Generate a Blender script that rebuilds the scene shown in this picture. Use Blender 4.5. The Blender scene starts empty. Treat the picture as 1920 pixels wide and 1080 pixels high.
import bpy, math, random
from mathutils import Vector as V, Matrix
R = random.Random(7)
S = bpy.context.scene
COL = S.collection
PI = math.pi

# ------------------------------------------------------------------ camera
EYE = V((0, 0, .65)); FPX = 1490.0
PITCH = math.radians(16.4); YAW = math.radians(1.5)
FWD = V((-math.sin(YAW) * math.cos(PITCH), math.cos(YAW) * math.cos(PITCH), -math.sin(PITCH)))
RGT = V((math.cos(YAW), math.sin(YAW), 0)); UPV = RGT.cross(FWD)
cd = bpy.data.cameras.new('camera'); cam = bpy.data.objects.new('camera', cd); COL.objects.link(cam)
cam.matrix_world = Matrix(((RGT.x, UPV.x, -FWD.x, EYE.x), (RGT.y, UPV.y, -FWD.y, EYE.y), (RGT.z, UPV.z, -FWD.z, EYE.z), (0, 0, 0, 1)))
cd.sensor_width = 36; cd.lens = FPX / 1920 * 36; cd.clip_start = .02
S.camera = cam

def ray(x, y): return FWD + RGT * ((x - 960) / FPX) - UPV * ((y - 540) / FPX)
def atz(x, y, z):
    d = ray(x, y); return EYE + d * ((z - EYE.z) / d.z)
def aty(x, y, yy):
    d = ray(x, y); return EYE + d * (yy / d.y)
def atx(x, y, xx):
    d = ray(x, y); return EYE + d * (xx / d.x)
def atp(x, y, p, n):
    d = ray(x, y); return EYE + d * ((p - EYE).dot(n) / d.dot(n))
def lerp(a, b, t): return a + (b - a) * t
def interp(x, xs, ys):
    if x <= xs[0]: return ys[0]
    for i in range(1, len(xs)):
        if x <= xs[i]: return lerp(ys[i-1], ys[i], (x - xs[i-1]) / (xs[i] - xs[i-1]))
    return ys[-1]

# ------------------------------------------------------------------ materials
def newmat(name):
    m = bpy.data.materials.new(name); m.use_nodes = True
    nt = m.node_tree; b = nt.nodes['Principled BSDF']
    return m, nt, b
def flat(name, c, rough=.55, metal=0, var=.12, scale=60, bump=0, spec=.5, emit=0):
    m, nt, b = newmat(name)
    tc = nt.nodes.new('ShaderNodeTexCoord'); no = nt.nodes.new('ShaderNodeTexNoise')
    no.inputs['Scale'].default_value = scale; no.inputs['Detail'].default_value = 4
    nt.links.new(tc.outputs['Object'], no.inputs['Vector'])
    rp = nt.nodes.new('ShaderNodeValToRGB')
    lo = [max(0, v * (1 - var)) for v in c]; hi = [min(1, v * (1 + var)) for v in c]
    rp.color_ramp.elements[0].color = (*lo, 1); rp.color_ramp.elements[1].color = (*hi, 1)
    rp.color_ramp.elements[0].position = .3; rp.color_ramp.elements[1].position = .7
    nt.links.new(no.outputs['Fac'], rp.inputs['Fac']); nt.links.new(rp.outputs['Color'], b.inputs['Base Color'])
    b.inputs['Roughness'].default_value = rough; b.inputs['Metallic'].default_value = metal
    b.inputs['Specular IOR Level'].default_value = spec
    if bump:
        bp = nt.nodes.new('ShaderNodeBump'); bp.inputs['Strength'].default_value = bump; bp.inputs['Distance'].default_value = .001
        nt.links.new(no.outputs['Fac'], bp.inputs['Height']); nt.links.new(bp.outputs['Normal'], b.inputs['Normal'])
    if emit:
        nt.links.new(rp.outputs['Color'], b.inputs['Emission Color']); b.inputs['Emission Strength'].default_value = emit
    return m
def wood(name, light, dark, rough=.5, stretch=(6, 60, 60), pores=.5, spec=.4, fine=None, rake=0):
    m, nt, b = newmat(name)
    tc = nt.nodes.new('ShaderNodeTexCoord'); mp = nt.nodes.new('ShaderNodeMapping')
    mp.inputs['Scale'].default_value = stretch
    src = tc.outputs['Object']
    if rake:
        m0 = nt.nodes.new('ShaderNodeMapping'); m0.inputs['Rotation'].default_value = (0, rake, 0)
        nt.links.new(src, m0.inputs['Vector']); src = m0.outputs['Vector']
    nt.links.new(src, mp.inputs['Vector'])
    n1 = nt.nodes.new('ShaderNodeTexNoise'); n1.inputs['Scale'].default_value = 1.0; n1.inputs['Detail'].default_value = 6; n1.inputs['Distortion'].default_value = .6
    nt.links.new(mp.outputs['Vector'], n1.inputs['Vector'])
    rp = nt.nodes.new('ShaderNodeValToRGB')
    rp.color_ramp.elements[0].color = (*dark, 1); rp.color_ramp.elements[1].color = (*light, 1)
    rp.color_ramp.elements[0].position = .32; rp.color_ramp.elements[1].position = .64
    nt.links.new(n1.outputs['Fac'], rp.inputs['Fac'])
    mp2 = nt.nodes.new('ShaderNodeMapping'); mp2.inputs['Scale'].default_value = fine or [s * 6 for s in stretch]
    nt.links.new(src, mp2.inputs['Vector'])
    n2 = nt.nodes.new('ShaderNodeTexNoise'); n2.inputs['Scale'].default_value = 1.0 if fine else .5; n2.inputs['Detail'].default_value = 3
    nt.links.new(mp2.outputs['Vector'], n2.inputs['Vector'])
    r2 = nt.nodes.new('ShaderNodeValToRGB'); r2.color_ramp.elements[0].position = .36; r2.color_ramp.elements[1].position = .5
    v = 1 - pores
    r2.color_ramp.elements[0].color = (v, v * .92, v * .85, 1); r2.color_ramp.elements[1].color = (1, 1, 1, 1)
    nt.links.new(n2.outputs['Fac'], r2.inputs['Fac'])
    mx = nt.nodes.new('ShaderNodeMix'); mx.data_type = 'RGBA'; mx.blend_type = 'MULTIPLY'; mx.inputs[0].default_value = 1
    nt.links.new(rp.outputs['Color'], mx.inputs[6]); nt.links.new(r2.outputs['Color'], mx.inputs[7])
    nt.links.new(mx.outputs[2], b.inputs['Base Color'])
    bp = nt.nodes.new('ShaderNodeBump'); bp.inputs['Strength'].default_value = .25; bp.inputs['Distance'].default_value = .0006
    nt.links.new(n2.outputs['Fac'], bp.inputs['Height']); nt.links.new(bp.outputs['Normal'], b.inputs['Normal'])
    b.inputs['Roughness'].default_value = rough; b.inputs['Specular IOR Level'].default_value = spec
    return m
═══
> Brief: Copy whichever lines in the listing above contain the word "scene".

> Solution for this problem:
Generate a Blender script that rebuilds the scene shown in this picture. Use Blender 4.5. The Blender scene starts empty. Treat the picture as 1920 pixels wide and 1080 pixels high.
S = bpy.context.scene